There is always the possibilty it can cause an application to crash. (particullarly when gaming for 10+ hours ;) ) But for the most part I disable it on my machines.
 
if you disable the pagefile in any os using ntfs it will still write to the disk, the ntfs file system and most apps or games are dependant on it especially vista but if you disable it then the os will create one at the very end of your drive which is the absolute slowest part so the only thing you gain is increased read/write times thats why the have readyboost for vista, I always though disabling it would give me better perf too but when I did and then loaded up a game and check the taskmanage it was still using the same pagefile size that windows recommended and analyzing my drive with perfectdisk showed there was a pagefile at the very end
 
if you disable the pagefile in any os using ntfs it will still write to the disk, the ntfs file system and most apps or games are dependant on it especially vista but if you disable it then the os will create one at the very end of your drive which is the absolute slowest part so the only thing you gain is increased read/write times thats why the have readyboost for vista, I always though disabling it would give me better perf too but when I did and then loaded up a game and check the taskmanage it was still using the same pagefile size that windows recommended and analyzing my drive with perfectdisk showed there was a pagefile at the very end

No you are using taskmgr to analyze which is wrong. It is still broken in Vista and that is a common misconception. It showed a huge pagefile in XP too and that was obviously not the case. It is very easy. Try it and find out. You dont see a difference then it whats the point. You do see a differnce then do it. Everyones needs are different. Common misconceptions are certain prgorams need a pagefile... like photoshop..
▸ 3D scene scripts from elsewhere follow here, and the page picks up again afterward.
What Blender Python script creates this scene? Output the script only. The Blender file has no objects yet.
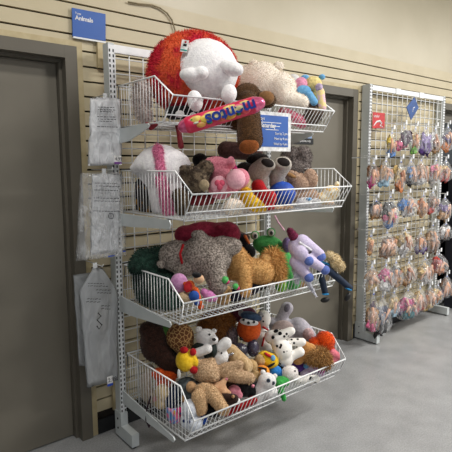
import bpy, bmesh, math, random
from mathutils import Vector, Matrix, noise
random.seed(7)
scene = bpy.context.scene
COL = scene.collection

# ---------------------------------------------------------------- camera
YAW, PITCH, ROLL, FPX = 0.6844, 0.1256, 0.0063, 485.0
CAM = Vector((0.0, -2.479, 1.519))
_cy, _sy, _cp, _sp = math.cos(YAW), math.sin(YAW), math.cos(PITCH), math.sin(PITCH)
FWD = Vector((_sy*_cp, _cy*_cp, -_sp)); _r0 = Vector((_cy, -_sy, 0)); _d0 = FWD.cross(_r0)
RIGHT = _r0*math.cos(ROLL) + _d0*math.sin(ROLL)
DOWN = -_r0*math.sin(ROLL) + _d0*math.cos(ROLL)
cam_d = bpy.data.cameras.new('camera'); cam = bpy.data.objects.new('camera', cam_d); COL.objects.link(cam)
cam_d.sensor_width = 36; cam_d.lens = FPX/452*36; cam_d.clip_start = 0.05
cam.matrix_world = Matrix.Translation(CAM) @ Matrix((RIGHT, -DOWN, -FWD)).transposed().to_4x4()
scene.camera = cam

# ---------------------------------------------------------------- light and exposure
scene.view_settings.view_transform = 'Standard'; scene.view_settings.look = 'None'
scene.view_settings.gamma = 1.0; scene.view_settings.exposure = 1.36
world = bpy.data.worlds.new('world'); scene.world = world; world.use_nodes = True
world.node_tree.nodes['Background'].inputs[0].default_value = (0.93, 0.97, 1.0, 1)
world.node_tree.nodes['Background'].inputs[1].default_value = 0.15
CEIL = 3.6
def area(name, loc, sx, sy, power, rot=(0, 0, 0), col=(1, .97, .92)):
    l = bpy.data.lights.new(name, 'AREA'); l.shape = 'RECTANGLE'; l.size = sx; l.size_y = sy; l.energy = power; l.color = col
    o = bpy.data.objects.new(name, l); COL.objects.link(o); o.location = loc; o.rotation_euler = rot
    return o
LAMPS = [(0.4, -1.5, 14), (3.2, -2.5, 40), (6.0, -2.7, 56), (8.8, -2.9, 60), (1.4, -5.2, 14), (4.8, -4.6, 60)]
for i, (x, y, p) in enumerate(LAMPS):
    area('ceiling_lamp_light', (x, y, CEIL-.06), 1.2, .3, p)

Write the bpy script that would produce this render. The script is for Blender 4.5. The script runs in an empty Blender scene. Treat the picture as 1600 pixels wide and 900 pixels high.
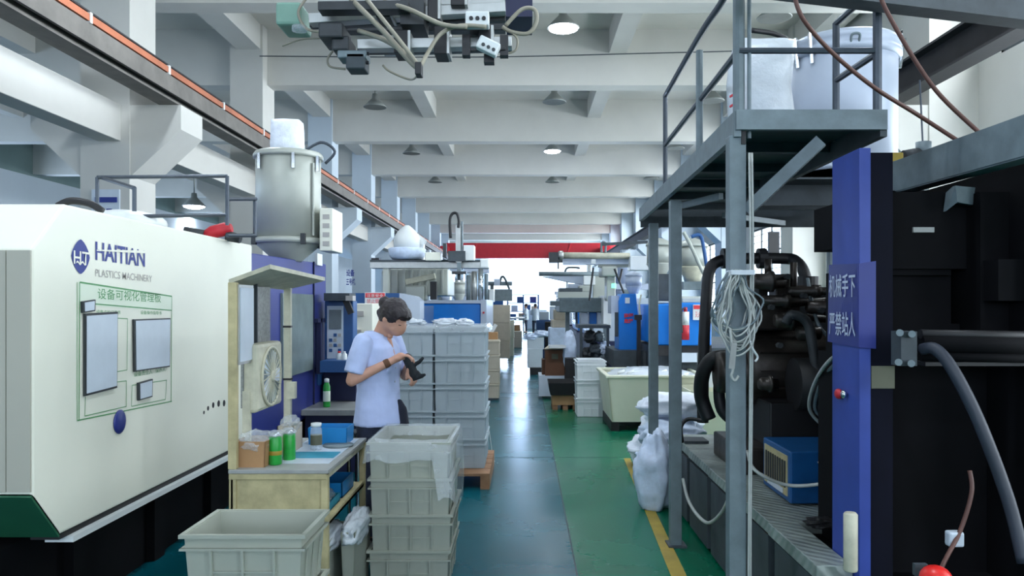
import bpy, math, random
from mathutils import Vector, Matrix, Euler, noise
PI = math.pi
SC = bpy.context.scene
COL = SC.collection
random.seed(7)
F = 1255.0; VX = 819.0; VY = 476.0; EYE = 1.6

# ---------------------------------------------------------------- camera
cd = bpy.data.cameras.new('camera'); cam = bpy.data.objects.new('camera', cd); COL.objects.link(cam)
cam.location = (0, 0, EYE); cam.rotation_euler = (PI/2, 0, 0)
cd.sensor_width = 36; cd.lens = 36*F/1600
cd.shift_x = -19/1600; cd.shift_y = 26/1600; cd.clip_end = 300
SC.camera = cam
# ---------------------------------------------------------------- world, daylight, exposure
w = bpy.data.worlds.new('world'); SC.world = w; w.use_nodes = True
bg = w.node_tree.nodes['Background']; bg.inputs[0].default_value = (.62, .80, 1, 1); bg.inputs[1].default_value = 2.2
SC.view_settings.view_transform = 'Standard'; SC.view_settings.look = 'None'
SC.view_settings.exposure = 0.66; SC.view_settings.gamma = 1
try: SC.view_settings.use_curve_mapping = False
except Exception: pass
SC.cycles.use_denoising = True
SC.cycles.max_bounces = 7; SC.cycles.diffuse_bounces = 4; SC.cycles.glossy_bounces = 3
SC.cycles.transparent_max_bounces = 12; SC.cycles.caustics_reflective = False; SC.cycles.caustics_refractive = False
SC.cycles.sample_clamp_indirect = 4
def area(name, loc, direction, sx, sy, power, col):
    l = bpy.data.lights.new(name, 'AREA'); l.shape = 'RECTANGLE'; l.size = sx; l.size_y = sy; l.energy = power; l.color = col
    o = bpy.data.objects.new(name, l); COL.objects.link(o); o.location = loc
    o.rotation_euler = Vector(direction).to_track_quat('-Z', 'Y').to_euler()
    return o
DAY = (.74, .88, 1)
# daylight entering by the right hand clerestory and windows, the left bay windows and the open far end
a = area('daylight_clerestory_right', (7.4, 30, 5.7), (-1, 0, -.75), 76, 1.6, 5200, (.88, .95, 1))
a = area('daylight_windows_right', (7.4, 30, 2.4), (-1, 0, 0), 76, 2.8, 3900, (.88, .95, 1))
a = area('daylight_windows_left', (-17.9, 30, 4.4), (1, 0, -.05), 76, 3.0, 1300, (.55, .72, 1))
a = area('rear_fill_light', (-2.2, -8.7, 3.6), (0, 1, 0), 15, 3.4, 260, (.86, .90, 1))  # added fill from behind the camera, lifts the foreground
a = area('daylight_far_end', (1.2, 68.5, 3.0), (0, -1, 0), 11, 5.8, 3800, (.5, .68, 1))

# ---------------------------------------------------------------- materials
def lin(c): return tuple(((v/12.92) if v <= .04045 else ((v+.055)/1.055)**2.4) for v in c)
def rgb(r, g, b): return lin((r/255, g/255, b/255))
def mat(name, c, rough=.5, metal=0, var=.12, scale=4, bump=0, alpha=1, transl=0, emit=None, estr=0, spec=.5, coat=0):
    m = bpy.data.materials.new(name); m.use_nodes = True; nt = m.node_tree; N = nt.nodes; L = nt.links
    b = N['Principled BSDF']; out = N['Material Output']
    b.inputs['Roughness'].default_value = rough; b.inputs['Metallic'].default_value = metal
    b.inputs['Specular IOR Level'].default_value = spec
    if coat: b.inputs['Coat Weight'].default_value = coat; b.inputs['Coat Roughness'].default_value = .1
    b.inputs['Base Color'].default_value = (*c, 1)
    if var or bump:
        tc = N.new('ShaderNodeTexCoord'); n = N.new('ShaderNodeTexNoise')
        n.inputs['Scale'].default_value = scale; n.inputs['Detail'].default_value = 6; n.inputs['Roughness'].default_value = .6
        L.new(tc.outputs['Object'], n.inputs['Vector'])
        if var:
            r = N.new('ShaderNodeMapRange'); r.inputs['From Min'].default_value = .3; r.inputs['From Max'].default_value = .7
            r.inputs['To Min'].default_value = 1-var; r.inputs['To Max'].default_value = 1+var*.6
            L.new(n.outputs['Fac'], r.inputs['Value'])
            mx = N.new('ShaderNodeVectorMath'); mx.operation = 'SCALE'; mx.inputs[0].default_value = c
            L.new(r.outputs['Result'], mx.inputs['Scale']); L.new(mx.outputs[0], b.inputs['Base Color'])
        if bump:
            bp = N.new('ShaderNodeBump'); bp.inputs['Strength'].default_value = bump; bp.inputs['Distance'].default_value = .02
            L.new(n.outputs['Fac'], bp.inputs['Height']); L.new(bp.outputs[0], b.inputs['Normal'])
    if emit: b.inputs['Emission Color'].default_value = (*emit, 1); b.inputs['Emission Strength'].default_value = estr
    last = b.outputs[0]
    if transl:
        t = N.new('ShaderNodeBsdfTranslucent'); t.inputs[0].default_value = (*c, 1)
        ms = N.new('ShaderNodeMixShader'); ms.inputs[0].default_value = transl
        L.new(last, ms.inputs[1]); L.new(t.outputs[0], ms.inputs[2]); last = ms.outputs[0]
    if alpha < 1:
        t = N.new('ShaderNodeBsdfTransparent'); ms = N.new('ShaderNodeMixShader'); ms.inputs[0].default_value = alpha
        L.new(t.outputs[0], ms.inputs[1]); L.new(last, ms.inputs[2]); last = ms.outputs[0]
    L.new(last, out.inputs[0])
    return m
M = {}
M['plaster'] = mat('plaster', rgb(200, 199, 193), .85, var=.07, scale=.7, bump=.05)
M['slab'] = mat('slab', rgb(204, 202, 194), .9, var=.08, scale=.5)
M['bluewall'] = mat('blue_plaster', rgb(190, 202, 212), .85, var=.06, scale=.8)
M['dimwall'] = mat('dim_plaster', rgb(120, 138, 134), .9, var=.15, scale=.4)
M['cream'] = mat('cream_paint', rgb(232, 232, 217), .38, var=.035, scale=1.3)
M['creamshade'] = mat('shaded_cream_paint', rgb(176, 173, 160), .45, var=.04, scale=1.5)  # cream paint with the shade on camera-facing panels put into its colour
M['creamtub'] = mat('cream_plastic', rgb(238, 238, 218), .4, var=.06, scale=3, transl=.2)
M['oldcream'] = mat('old_cream_paint', rgb(186, 174, 132), .6, var=.28, scale=9, bump=.1)
M['oldwhite'] = mat('old_white_paint', rgb(196, 193, 172), .55, var=.2, scale=12, bump=.1)
M['green'] = mat('green_paint', rgb(30, 88, 62), .5, var=.15)
M['navy'] = mat('navy_paint', rgb(40, 52, 128), .4, var=.12, scale=3)
M['navydark'] = mat('dark_navy_paint', rgb(18, 26, 70), .5, var=.2, scale=3)
M['palegreenpaint'] = mat('pale_green_paint', rgb(128, 166, 150), .5, var=.2)
M['blue'] = mat('blue_paint', rgb(6, 118, 208), .35, var=.08)
M['midblue'] = mat('mid_blue_paint', rgb(38, 84, 140), .4, var=.12)
M['box_blue'] = mat('toolbox_blue_paint', rgb(16, 82, 140), .38, var=.25, scale=8)
M['colblue'] = mat('column_blue_paint', rgb(50, 72, 156), .5, var=.18, scale=4)
M['black'] = mat('oily_black_metal', rgb(22, 21, 24), .55, var=.4, scale=7)
M['void'] = mat('shaded_black_metal', rgb(9, 9, 13), .8, var=.4, scale=3, spec=.15)  # dark metal; deep shade in and under machines is put into its black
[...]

not since PS6 has that been the case. Because PS makes its own pagefile. In fact it tells you if a pagefile is located on the same drive as its "scratch file" it could cause performance problems.
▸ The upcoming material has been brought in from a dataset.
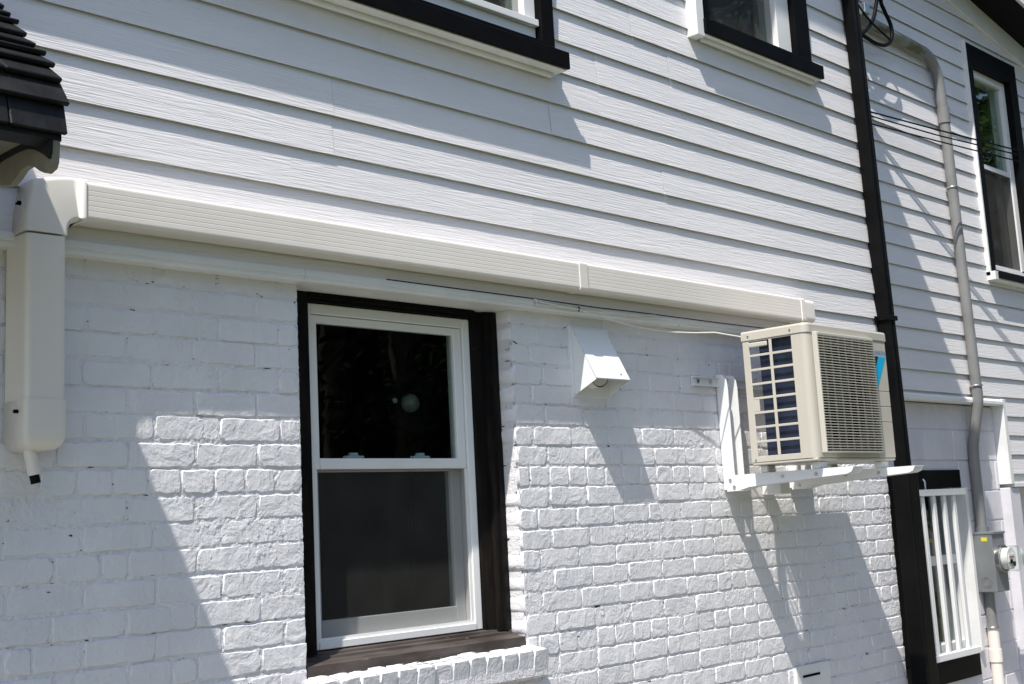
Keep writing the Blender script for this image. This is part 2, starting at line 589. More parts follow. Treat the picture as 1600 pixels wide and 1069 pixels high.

If you really think you need one or it will effect your Perf in some way... put it on a seperate drive. You at least get the benefit of full HDD access speed not sharing it with temps files. (although I personally in XP move all my temp/TMP and temporary internet files to a seperate HDD, havent done it with Vista yet...)
 
if you disable the pagefile in any os using ntfs it will still write to the disk, the ntfs file system and most apps or games are dependant on it especially vista but if you disable it then the os will create one at the very end of your drive which is the absolute slowest part so the only thing you gain is increased read/write times thats why the have readyboost for vista, I always though disabling it would give me better perf too but when I did and then loaded up a game and check the taskmanage it was still using the same pagefile size that windows recommended and analyzing my drive with perfectdisk showed there was a pagefile at the very end

I don't believe this disables the page file per se but just leaves more items in memory instead of moving them from memory to the page file which is multitudes slower. Whether this makes a noticeable difference will vary from person to person.